A Drunken Fish mail-order catalog described the album thus:
The album was recorded at Studio Red.[1]
Amanita was very well-received. Alternative Press gave the album a perfect score, while Ned Raggett, reviewing the album for AllMusic, described it as "stunning", "astonishing" & "inspiring", noting that their sound hadn't changed "all that much" despite "whipping up just as compelling a mix of drone, volume, and blissout as before". Similarly positive was Deborah Sprague of Trouser Press, who noted the shorter song lengths in comparison to their previous album, writing: "The free-form guitar scrawls of “Limerick” and “Tantric Porno” refract chaos in much the same way prog-rock forefathers like Ash Ra Tempel did — but by compacting the commotion into four- and five-minute bursts and all but eliminating passages of blissed-out trance, Bardo Pond makes sure not to lose control of the universe it has created."[2]
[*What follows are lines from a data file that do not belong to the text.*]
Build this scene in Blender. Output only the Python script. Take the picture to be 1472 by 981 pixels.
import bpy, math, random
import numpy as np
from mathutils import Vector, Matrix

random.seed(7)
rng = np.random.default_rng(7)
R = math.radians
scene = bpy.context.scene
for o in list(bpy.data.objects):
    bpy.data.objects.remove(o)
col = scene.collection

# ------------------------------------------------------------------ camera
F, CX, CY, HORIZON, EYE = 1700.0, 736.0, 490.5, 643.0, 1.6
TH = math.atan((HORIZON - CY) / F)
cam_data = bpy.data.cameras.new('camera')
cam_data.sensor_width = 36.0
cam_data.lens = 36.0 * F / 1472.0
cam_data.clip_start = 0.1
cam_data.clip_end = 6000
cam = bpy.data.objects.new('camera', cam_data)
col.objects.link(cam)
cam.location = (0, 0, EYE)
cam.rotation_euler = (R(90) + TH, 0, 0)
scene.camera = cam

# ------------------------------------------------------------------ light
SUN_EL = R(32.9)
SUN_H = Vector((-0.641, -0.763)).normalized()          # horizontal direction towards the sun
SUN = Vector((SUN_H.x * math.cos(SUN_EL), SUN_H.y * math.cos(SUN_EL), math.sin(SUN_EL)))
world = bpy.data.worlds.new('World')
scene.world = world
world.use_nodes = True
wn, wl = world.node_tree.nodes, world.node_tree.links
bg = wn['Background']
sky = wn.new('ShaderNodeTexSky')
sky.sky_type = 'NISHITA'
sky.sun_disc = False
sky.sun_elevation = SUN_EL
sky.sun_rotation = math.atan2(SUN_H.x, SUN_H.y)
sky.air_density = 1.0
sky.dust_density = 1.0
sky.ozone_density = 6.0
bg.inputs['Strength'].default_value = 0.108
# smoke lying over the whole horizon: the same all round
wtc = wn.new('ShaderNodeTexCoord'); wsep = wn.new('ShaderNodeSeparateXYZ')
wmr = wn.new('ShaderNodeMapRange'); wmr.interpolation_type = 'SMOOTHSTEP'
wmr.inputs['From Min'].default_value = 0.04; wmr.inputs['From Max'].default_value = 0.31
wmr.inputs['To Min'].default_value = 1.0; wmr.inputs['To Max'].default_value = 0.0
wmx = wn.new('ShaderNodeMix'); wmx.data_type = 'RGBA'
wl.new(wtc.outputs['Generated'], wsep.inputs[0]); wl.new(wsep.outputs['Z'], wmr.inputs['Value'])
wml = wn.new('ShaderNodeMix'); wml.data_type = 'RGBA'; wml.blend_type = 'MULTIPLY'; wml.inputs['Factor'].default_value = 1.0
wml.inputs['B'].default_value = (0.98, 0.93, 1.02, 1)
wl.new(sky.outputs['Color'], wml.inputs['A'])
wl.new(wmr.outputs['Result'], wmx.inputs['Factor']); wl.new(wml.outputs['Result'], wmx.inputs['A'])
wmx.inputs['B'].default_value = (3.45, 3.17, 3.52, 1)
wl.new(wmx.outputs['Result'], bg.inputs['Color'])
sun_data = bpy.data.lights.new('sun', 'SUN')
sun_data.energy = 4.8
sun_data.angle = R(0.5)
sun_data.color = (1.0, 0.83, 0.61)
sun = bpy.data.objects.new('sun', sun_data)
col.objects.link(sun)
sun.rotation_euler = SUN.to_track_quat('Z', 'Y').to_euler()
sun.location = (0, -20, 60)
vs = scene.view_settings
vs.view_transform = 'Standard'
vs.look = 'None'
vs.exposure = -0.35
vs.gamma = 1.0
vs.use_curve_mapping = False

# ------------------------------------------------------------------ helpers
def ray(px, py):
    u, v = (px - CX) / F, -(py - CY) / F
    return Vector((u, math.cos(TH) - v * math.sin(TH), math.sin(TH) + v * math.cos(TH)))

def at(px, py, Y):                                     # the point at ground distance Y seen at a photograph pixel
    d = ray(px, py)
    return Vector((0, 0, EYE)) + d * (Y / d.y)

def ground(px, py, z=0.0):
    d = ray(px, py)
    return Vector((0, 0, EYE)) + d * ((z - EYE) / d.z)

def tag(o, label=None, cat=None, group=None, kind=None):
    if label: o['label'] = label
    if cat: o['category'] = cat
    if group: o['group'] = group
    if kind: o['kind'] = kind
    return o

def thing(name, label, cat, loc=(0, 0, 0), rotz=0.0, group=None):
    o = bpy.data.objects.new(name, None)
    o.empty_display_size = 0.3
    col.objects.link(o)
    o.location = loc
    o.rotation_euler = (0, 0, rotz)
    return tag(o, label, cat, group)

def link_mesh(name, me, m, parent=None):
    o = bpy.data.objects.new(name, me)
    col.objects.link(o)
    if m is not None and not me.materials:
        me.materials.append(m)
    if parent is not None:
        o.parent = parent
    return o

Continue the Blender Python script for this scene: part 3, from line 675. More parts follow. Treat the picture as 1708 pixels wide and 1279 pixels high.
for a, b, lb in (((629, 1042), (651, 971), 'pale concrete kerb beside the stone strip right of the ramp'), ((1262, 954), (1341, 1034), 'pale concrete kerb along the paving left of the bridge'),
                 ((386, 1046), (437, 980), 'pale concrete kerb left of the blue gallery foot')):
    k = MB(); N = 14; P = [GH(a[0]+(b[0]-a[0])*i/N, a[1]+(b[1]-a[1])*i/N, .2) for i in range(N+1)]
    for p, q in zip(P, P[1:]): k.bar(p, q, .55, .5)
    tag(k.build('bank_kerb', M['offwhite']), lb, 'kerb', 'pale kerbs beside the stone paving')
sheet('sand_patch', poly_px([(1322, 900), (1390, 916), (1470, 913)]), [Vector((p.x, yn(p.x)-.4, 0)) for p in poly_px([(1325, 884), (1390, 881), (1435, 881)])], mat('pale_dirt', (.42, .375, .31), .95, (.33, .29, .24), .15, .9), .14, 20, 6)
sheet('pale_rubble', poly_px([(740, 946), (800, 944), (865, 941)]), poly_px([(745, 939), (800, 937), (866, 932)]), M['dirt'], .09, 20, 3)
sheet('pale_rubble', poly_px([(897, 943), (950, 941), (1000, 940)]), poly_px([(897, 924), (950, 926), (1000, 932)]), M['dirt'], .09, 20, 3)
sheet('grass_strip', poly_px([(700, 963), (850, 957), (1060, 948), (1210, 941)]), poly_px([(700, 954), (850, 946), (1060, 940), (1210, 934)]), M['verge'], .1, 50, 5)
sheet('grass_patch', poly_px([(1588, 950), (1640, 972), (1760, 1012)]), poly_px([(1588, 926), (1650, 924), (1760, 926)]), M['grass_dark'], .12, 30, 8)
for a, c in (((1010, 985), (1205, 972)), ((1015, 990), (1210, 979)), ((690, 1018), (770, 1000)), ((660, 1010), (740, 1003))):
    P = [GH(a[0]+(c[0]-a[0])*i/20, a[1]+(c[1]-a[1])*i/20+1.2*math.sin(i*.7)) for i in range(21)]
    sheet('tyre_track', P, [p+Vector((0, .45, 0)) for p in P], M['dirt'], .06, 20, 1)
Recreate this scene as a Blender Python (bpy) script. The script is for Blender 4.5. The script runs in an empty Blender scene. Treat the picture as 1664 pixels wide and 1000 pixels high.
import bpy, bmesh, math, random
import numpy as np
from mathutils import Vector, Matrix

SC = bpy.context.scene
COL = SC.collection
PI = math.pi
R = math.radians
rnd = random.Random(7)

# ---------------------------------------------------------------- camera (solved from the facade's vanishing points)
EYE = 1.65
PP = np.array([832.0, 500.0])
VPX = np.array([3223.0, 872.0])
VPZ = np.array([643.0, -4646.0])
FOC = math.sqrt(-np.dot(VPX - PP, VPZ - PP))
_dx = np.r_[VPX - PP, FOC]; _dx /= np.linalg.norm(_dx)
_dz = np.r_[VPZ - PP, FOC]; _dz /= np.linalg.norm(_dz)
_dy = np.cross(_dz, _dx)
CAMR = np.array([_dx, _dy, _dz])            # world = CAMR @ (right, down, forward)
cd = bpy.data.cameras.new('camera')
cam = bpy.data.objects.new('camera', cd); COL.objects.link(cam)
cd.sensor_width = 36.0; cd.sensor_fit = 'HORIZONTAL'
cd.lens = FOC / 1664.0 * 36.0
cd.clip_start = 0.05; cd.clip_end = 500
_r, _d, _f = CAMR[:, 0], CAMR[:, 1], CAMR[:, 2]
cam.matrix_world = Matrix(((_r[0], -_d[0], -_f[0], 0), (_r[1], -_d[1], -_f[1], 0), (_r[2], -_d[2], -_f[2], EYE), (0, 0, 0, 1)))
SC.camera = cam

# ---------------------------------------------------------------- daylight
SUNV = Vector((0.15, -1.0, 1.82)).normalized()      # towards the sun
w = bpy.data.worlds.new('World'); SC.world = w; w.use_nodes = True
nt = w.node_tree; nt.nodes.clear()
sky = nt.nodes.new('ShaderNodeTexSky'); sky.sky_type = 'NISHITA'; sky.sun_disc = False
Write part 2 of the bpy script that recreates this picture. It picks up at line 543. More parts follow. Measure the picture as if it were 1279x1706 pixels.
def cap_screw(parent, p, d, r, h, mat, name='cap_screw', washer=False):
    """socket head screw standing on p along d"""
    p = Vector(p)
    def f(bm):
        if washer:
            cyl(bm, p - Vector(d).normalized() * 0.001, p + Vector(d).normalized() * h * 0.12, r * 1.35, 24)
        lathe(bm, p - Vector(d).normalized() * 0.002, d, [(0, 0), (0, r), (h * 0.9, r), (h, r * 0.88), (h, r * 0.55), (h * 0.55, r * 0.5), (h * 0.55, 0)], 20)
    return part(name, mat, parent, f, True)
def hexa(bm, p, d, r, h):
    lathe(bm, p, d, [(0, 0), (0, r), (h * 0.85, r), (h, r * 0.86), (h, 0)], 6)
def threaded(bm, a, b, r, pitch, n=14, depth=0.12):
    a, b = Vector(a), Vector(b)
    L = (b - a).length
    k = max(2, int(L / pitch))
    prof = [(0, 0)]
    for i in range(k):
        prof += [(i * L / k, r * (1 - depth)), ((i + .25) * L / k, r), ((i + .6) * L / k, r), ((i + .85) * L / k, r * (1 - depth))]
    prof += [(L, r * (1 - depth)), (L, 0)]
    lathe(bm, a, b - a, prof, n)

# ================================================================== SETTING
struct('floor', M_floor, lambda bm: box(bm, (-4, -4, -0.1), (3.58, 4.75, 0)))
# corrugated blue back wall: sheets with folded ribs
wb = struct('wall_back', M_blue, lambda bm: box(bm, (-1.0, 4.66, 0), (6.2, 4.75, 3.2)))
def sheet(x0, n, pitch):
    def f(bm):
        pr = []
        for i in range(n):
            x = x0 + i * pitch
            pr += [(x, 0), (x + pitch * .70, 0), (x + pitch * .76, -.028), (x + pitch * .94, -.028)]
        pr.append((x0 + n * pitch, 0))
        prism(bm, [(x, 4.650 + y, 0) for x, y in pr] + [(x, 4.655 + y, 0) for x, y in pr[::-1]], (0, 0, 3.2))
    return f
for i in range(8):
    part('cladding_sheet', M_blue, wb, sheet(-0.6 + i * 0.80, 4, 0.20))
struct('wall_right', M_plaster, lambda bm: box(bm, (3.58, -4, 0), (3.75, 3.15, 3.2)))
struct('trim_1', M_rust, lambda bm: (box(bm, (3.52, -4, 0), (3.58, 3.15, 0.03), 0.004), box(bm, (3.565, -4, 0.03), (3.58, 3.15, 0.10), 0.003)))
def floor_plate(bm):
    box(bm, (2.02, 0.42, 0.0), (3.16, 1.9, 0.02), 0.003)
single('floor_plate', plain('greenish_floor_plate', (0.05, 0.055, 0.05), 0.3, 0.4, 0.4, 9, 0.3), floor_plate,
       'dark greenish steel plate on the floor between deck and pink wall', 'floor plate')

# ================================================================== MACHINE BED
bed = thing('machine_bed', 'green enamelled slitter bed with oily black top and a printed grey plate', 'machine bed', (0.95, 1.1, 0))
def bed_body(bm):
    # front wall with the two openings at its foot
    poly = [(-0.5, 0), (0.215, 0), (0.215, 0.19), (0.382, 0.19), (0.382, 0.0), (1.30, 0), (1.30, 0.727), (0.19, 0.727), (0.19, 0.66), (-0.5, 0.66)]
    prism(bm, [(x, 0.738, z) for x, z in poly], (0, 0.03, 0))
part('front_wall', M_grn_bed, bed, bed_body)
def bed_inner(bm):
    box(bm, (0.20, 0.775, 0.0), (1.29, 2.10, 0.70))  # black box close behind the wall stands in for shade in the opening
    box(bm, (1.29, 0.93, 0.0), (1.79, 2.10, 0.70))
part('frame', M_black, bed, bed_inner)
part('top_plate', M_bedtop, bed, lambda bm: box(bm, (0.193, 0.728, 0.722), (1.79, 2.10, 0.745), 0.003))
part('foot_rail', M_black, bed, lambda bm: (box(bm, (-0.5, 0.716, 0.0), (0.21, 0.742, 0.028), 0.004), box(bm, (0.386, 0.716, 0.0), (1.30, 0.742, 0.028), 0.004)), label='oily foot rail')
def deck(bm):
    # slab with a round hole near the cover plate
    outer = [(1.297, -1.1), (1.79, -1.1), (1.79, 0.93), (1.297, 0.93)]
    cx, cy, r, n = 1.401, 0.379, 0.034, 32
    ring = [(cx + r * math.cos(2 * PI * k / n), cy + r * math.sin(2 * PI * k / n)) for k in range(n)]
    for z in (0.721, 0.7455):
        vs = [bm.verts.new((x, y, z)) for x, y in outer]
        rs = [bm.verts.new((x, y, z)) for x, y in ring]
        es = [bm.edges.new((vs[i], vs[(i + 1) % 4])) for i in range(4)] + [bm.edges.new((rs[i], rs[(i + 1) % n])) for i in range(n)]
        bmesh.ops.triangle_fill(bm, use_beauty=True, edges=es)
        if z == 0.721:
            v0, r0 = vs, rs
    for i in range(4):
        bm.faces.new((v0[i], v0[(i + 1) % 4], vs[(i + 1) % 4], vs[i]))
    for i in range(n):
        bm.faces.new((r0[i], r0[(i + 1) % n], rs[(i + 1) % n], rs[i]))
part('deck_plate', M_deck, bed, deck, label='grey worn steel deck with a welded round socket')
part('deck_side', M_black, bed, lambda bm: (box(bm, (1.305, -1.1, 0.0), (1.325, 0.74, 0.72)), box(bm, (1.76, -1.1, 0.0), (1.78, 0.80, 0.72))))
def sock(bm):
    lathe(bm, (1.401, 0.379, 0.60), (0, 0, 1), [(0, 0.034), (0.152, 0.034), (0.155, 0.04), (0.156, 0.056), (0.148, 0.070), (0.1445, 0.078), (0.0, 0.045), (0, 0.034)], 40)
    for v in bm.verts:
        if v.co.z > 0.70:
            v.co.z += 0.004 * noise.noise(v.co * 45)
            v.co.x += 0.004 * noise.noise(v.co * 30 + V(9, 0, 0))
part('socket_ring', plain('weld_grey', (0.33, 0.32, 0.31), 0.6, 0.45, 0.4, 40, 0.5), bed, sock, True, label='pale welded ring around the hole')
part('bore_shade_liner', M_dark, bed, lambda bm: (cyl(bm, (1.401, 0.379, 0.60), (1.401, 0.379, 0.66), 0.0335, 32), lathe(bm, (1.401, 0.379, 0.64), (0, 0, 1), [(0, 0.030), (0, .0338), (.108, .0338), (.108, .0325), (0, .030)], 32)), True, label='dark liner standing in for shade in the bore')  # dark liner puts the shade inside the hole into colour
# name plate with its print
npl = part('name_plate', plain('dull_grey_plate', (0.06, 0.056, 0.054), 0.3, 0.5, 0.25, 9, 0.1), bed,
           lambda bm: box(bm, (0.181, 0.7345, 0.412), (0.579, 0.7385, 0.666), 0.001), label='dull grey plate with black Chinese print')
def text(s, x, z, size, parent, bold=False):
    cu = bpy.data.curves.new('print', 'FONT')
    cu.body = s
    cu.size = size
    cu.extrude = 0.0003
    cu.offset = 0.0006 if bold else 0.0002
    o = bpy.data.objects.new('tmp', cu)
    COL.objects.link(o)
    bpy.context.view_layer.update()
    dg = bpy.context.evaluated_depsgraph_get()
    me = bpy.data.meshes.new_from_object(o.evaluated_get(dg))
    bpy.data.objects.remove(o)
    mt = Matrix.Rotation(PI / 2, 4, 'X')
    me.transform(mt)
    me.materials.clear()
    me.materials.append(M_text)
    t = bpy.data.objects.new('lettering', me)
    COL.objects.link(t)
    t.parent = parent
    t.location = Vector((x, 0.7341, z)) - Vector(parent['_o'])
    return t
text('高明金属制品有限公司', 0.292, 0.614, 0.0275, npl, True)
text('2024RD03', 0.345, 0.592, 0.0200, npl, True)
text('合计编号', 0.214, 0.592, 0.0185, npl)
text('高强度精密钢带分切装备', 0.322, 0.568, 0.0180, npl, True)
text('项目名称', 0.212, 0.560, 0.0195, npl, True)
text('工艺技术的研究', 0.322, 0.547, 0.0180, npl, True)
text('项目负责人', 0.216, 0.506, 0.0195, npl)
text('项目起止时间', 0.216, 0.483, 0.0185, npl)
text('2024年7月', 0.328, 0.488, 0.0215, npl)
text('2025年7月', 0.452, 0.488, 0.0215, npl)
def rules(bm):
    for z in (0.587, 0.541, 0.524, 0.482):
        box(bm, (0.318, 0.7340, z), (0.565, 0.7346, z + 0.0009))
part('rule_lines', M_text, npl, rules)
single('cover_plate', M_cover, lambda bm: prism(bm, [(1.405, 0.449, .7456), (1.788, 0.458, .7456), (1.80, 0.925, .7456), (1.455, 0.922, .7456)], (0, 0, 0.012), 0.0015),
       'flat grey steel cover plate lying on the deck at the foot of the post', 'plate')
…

In his book Gimme Indie Rock, Andrew Earles wrote of the album's "wide-ranging influence, blowing minds within the more adventurous indie rock-based realms [...] reaching into the then-blooming stoner-metal (or stoner-rock) scene, and establishing a historical milestone for today's right-headed bands that were too young the first time around."[3] In 2016, Pitchfork ranked it the 28th greatest shoegaze album of all time, writing that "[g]uitarists and brothers Michael and John Gibbons uncoil blasted-out lines that instinctively channel what the 1960s psychedelic godfathers 13th Floor Elevators called “the third voice.” Here, Bardo Pond find their power in churning jam structures, the kind that suggest someone left Neil Young and Crazy Horse in a barn and returned a few days later to find them still going, their jangle pleasantly warped."[4] Stuart Braithwaite of Mogwai considers it to be his favourite Bardo Pond album, describing it as "one huge piece of music".[5]